■ **Given request**
Extract from the entries below, exactly as given, only the lines from the line containing "The Blender Python" to the line containing "return x, y", both lines included.

■ **Supplied entries**
────────────────────

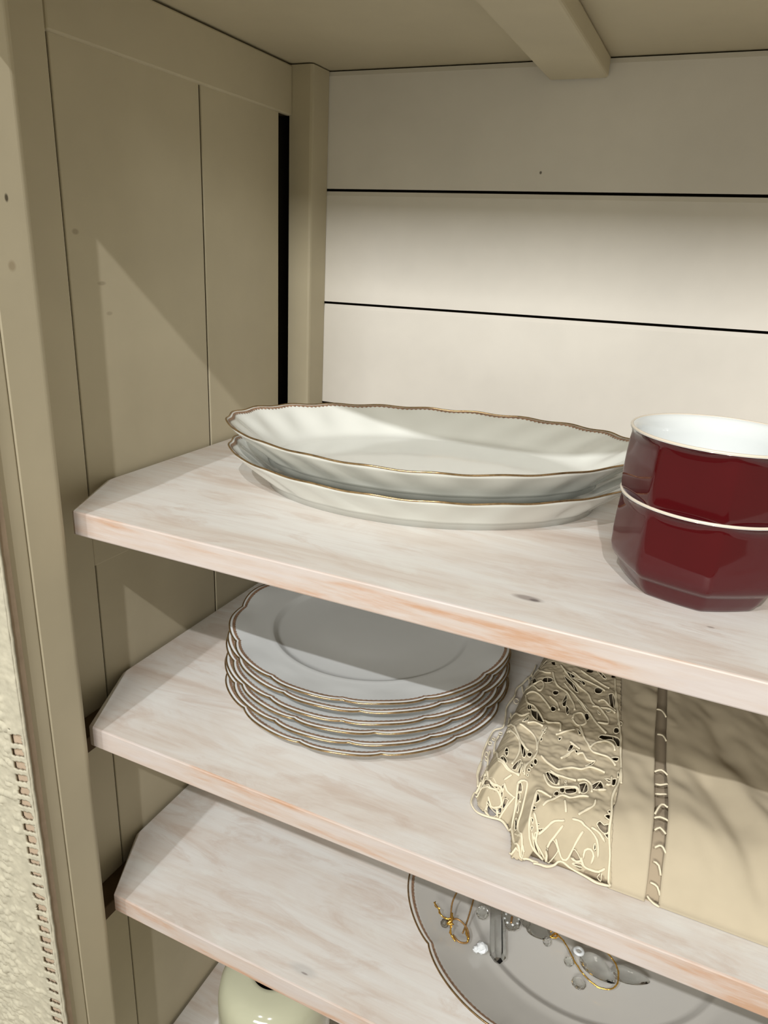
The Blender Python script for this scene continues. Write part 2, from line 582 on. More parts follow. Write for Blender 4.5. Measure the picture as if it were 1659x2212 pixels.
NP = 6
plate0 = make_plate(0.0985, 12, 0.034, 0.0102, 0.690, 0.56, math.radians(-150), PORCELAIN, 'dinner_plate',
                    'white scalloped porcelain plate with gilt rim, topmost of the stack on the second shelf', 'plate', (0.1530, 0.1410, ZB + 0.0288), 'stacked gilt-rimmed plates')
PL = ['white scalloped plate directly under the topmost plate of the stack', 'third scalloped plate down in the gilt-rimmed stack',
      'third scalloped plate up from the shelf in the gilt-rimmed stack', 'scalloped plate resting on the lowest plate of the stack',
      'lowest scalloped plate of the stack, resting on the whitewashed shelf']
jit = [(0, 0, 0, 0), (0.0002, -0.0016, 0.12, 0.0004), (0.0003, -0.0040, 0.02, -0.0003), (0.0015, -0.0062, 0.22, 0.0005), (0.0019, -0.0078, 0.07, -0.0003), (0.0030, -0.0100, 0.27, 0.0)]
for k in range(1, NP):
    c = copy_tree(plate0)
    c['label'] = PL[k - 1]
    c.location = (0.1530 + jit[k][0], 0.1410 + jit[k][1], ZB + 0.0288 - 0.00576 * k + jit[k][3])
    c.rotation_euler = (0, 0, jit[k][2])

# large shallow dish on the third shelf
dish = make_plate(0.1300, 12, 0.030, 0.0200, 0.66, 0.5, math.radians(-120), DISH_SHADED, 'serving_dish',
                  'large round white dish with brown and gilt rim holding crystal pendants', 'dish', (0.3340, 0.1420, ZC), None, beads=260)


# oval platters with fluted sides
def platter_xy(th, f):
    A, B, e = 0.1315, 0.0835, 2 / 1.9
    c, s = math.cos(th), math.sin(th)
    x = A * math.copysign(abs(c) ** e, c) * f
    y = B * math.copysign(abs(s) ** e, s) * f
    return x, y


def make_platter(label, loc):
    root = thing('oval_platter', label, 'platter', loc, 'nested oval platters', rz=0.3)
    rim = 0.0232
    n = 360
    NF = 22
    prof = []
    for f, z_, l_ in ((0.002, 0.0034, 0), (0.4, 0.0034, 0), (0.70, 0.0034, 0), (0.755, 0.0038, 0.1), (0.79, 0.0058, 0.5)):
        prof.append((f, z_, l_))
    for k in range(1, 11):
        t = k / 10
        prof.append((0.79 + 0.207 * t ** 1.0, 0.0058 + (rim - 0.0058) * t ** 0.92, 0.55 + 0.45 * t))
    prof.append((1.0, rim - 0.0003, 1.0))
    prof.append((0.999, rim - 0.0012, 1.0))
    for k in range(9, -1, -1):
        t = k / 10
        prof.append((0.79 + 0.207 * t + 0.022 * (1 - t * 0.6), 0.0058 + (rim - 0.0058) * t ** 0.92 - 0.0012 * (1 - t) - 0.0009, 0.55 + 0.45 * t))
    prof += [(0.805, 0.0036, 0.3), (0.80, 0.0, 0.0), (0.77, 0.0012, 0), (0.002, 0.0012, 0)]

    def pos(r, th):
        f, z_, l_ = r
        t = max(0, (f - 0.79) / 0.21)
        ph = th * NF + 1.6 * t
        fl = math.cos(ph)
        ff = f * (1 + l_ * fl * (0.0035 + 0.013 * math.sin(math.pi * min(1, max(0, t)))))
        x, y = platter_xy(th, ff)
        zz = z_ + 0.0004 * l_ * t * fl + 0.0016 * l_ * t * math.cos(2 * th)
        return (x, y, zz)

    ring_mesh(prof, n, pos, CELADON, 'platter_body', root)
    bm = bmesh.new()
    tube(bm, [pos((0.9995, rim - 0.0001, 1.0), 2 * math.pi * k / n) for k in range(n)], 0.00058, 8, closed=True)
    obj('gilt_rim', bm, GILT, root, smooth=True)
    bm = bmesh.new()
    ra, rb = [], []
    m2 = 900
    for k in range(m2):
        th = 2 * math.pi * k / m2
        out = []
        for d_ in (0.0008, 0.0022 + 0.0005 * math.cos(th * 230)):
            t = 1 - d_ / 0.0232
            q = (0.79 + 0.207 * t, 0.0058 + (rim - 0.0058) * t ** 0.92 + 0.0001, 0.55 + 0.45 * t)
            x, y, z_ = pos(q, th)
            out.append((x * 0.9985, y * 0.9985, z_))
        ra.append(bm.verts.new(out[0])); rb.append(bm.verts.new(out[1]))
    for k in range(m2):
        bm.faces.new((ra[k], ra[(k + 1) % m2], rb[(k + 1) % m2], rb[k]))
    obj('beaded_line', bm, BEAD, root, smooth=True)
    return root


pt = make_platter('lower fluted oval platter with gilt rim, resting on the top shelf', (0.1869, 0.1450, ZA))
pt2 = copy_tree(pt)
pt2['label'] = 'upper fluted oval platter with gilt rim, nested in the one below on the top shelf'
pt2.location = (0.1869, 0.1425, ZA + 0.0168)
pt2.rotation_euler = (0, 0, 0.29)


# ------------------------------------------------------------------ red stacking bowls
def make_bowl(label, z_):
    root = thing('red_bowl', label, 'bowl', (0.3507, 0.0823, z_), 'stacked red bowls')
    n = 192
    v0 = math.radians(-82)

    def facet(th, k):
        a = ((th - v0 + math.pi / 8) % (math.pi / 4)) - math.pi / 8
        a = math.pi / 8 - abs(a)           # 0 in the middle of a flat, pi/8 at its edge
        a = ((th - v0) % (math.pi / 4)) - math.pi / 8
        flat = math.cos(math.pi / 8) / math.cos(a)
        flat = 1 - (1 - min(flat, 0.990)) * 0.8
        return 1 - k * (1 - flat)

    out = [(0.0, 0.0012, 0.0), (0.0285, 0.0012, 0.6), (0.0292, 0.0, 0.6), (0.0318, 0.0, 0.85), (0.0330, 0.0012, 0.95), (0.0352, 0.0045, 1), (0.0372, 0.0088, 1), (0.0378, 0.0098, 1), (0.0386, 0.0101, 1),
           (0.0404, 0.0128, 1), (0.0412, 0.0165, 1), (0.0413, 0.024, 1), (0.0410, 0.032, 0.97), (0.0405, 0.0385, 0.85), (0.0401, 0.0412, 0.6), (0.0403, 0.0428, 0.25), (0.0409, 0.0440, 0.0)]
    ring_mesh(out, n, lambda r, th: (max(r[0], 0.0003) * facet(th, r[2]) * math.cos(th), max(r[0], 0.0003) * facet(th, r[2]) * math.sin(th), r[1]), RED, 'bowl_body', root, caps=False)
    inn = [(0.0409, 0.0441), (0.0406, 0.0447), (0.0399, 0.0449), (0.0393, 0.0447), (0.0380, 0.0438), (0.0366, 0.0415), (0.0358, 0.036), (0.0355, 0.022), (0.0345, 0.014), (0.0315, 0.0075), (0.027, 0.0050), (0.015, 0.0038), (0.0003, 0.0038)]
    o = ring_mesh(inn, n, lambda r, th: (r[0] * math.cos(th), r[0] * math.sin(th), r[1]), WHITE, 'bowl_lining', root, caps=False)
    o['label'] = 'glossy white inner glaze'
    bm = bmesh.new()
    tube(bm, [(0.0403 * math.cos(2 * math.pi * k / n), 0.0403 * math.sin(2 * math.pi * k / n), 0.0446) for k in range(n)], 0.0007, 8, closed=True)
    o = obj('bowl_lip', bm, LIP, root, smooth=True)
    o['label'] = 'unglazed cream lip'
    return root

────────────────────

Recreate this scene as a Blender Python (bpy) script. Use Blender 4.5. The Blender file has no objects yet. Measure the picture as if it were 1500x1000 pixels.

────────────────────

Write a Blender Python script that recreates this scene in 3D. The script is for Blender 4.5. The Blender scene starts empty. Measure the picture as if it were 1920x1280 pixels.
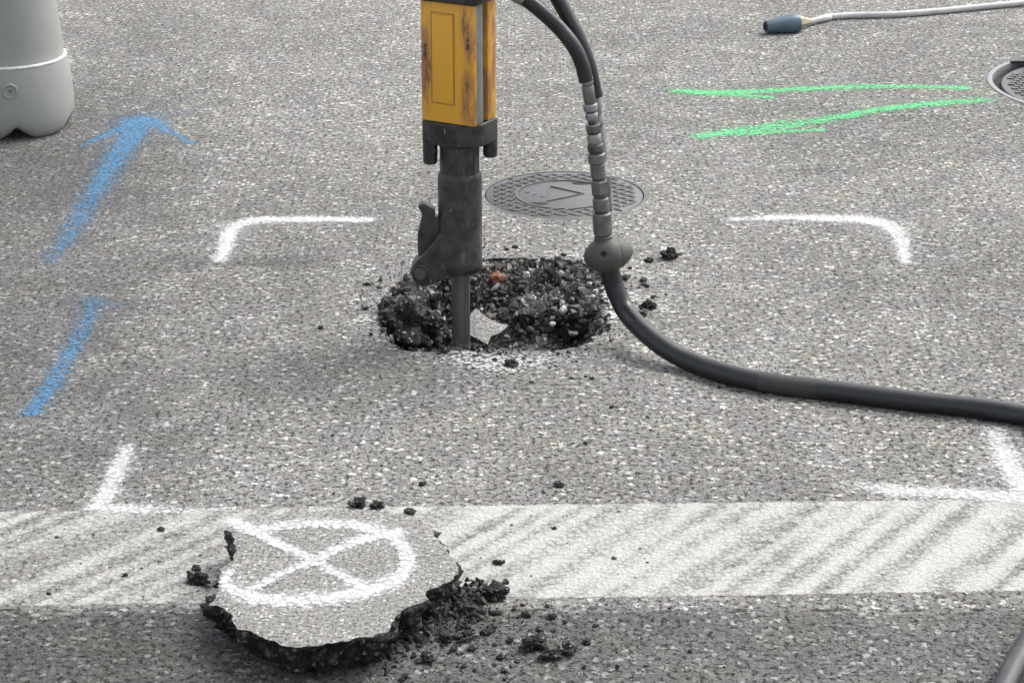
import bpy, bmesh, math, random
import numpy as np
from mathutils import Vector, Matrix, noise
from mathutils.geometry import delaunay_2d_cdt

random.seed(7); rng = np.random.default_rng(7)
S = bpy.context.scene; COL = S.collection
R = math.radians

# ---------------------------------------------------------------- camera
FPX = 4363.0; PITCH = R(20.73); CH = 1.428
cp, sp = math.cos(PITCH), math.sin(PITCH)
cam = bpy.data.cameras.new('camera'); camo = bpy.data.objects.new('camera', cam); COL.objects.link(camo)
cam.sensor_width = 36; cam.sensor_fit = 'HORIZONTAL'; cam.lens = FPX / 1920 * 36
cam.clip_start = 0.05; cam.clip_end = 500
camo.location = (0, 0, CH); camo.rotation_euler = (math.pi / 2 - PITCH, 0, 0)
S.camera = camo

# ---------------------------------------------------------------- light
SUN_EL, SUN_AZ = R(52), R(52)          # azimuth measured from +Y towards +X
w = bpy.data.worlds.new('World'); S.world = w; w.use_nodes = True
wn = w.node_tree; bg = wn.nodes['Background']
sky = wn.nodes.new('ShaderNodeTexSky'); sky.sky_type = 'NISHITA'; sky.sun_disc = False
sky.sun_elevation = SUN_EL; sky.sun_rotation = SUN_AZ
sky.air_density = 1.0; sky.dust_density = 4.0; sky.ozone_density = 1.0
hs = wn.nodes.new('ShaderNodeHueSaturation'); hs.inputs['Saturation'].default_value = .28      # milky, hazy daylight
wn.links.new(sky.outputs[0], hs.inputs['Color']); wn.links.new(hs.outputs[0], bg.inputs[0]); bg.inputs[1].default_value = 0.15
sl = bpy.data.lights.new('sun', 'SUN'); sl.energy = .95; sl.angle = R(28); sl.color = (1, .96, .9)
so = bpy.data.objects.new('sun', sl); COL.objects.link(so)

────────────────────

■ **Correct answer**
The Blender Python script for this scene continues. Write part 2, from line 582 on. More parts follow. Write for Blender 4.5. Measure the picture as if it were 1659x2212 pixels.
NP = 6
plate0 = make_plate(0.0985, 12, 0.034, 0.0102, 0.690, 0.56, math.radians(-150), PORCELAIN, 'dinner_plate',
                    'white scalloped porcelain plate with gilt rim, topmost of the stack on the second shelf', 'plate', (0.1530, 0.1410, ZB + 0.0288), 'stacked gilt-rimmed plates')
PL = ['white scalloped plate directly under the topmost plate of the stack', 'third scalloped plate down in the gilt-rimmed stack',
      'third scalloped plate up from the shelf in the gilt-rimmed stack', 'scalloped plate resting on the lowest plate of the stack',
      'lowest scalloped plate of the stack, resting on the whitewashed shelf']
jit = [(0, 0, 0, 0), (0.0002, -0.0016, 0.12, 0.0004), (0.0003, -0.0040, 0.02, -0.0003), (0.0015, -0.0062, 0.22, 0.0005), (0.0019, -0.0078, 0.07, -0.0003), (0.0030, -0.0100, 0.27, 0.0)]
for k in range(1, NP):
    c = copy_tree(plate0)
    c['label'] = PL[k - 1]
    c.location = (0.1530 + jit[k][0], 0.1410 + jit[k][1], ZB + 0.0288 - 0.00576 * k + jit[k][3])
    c.rotation_euler = (0, 0, jit[k][2])

# large shallow dish on the third shelf
dish = make_plate(0.1300, 12, 0.030, 0.0200, 0.66, 0.5, math.radians(-120), DISH_SHADED, 'serving_dish',
                  'large round white dish with brown and gilt rim holding crystal pendants', 'dish', (0.3340, 0.1420, ZC), None, beads=260)


# oval platters with fluted sides
def platter_xy(th, f):
    A, B, e = 0.1315, 0.0835, 2 / 1.9
    c, s = math.cos(th), math.sin(th)
    x = A * math.copysign(abs(c) ** e, c) * f
    y = B * math.copysign(abs(s) ** e, s) * f
    return x, y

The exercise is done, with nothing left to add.